>> BEGIN

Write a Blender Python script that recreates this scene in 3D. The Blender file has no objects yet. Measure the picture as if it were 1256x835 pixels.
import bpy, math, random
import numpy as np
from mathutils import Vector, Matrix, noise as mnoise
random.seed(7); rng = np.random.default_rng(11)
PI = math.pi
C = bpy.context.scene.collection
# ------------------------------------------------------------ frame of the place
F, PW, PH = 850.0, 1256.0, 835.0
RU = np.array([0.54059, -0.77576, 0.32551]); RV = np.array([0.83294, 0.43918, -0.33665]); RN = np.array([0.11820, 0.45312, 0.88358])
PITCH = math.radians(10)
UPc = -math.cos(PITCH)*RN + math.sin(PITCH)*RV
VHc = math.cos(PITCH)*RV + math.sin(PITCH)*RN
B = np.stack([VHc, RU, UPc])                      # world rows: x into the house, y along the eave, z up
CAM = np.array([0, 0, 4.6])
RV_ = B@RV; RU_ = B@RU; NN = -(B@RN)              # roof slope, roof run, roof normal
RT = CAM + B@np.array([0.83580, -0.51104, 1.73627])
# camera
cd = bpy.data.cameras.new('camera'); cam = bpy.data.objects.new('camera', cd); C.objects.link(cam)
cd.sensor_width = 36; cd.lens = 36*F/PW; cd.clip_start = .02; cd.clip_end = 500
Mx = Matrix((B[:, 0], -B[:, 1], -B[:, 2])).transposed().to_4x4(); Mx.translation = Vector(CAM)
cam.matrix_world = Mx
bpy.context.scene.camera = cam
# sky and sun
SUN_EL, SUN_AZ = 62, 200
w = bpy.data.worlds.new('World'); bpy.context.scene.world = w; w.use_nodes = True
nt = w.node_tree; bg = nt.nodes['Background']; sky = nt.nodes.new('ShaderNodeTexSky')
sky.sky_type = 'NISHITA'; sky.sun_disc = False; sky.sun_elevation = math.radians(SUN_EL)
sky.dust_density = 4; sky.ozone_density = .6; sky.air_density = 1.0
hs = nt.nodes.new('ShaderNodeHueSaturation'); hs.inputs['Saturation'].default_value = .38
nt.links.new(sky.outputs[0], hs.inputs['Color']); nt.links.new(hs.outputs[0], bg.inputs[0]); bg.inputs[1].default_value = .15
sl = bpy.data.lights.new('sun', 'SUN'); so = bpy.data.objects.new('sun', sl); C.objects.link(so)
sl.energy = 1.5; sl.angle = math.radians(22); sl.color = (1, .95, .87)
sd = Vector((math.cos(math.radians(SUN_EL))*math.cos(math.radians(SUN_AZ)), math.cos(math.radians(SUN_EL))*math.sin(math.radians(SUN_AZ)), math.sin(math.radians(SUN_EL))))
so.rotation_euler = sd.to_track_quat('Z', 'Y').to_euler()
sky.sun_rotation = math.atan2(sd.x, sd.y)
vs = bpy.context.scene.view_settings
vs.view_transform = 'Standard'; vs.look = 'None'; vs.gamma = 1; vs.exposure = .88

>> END

Short exercise: Would you copy out each line exactly as written?

Result of the exercise:
Write a Blender Python script that recreates this scene in 3D. The Blender file has no objects yet. Measure the picture as if it were 1256x835 pixels.
import bpy, math, random
import numpy as np
from mathutils import Vector, Matrix, noise as mnoise
random.seed(7); rng = np.random.default_rng(11)
PI = math.pi
C = bpy.context.scene.collection
# ------------------------------------------------------------ frame of the place
F, PW, PH = 850.0, 1256.0, 835.0
RU = np.array([0.54059, -0.77576, 0.32551]); RV = np.array([0.83294, 0.43918, -0.33665]); RN = np.array([0.11820, 0.45312, 0.88358])
PITCH = math.radians(10)
UPc = -math.cos(PITCH)*RN + math.sin(PITCH)*RV
VHc = math.cos(PITCH)*RV + math.sin(PITCH)*RN
B = np.stack([VHc, RU, UPc])                      # world rows: x into the house, y along the eave, z up
CAM = np.array([0, 0, 4.6])
RV_ = B@RV; RU_ = B@RU; NN = -(B@RN)              # roof slope, roof run, roof normal
RT = CAM + B@np.array([0.83580, -0.51104, 1.73627])
# camera
cd = bpy.data.cameras.new('camera'); cam = bpy.data.objects.new('camera', cd); C.objects.link(cam)
cd.sensor_width = 36; cd.lens = 36*F/PW; cd.clip_start = .02; cd.clip_end = 500
Mx = Matrix((B[:, 0], -B[:, 1], -B[:, 2])).transposed().to_4x4(); Mx.translation = Vector(CAM)
cam.matrix_world = Mx
bpy.context.scene.camera = cam
# sky and sun
SUN_EL, SUN_AZ = 62, 200
w = bpy.data.worlds.new('World'); bpy.context.scene.world = w; w.use_nodes = True
nt = w.node_tree; bg = nt.nodes['Background']; sky = nt.nodes.new('ShaderNodeTexSky')
sky.sky_type = 'NISHITA'; sky.sun_disc = False; sky.sun_elevation = math.radians(SUN_EL)
sky.dust_density = 4; sky.ozone_density = .6; sky.air_density = 1.0
hs = nt.nodes.new('ShaderNodeHueSaturation'); hs.inputs['Saturation'].default_value = .38
nt.links.new(sky.outputs[0], hs.inputs['Color']); nt.links.new(hs.outputs[0], bg.inputs[0]); bg.inputs[1].default_value = .15
sl = bpy.data.lights.new('sun', 'SUN'); so = bpy.data.objects.new('sun', sl); C.objects.link(so)
sl.energy = 1.5; sl.angle = math.radians(22); sl.color = (1, .95, .87)
sd = Vector((math.cos(math.radians(SUN_EL))*math.cos(math.radians(SUN_AZ)), math.cos(math.radians(SUN_EL))*math.sin(math.radians(SUN_AZ)), math.sin(math.radians(SUN_EL))))
so.rotation_euler = sd.to_track_quat('Z', 'Y').to_euler()
sky.sun_rotation = math.atan2(sd.x, sd.y)
vs = bpy.context.scene.view_settings
vs.view_transform = 'Standard'; vs.look = 'None'; vs.gamma = 1; vs.exposure = .88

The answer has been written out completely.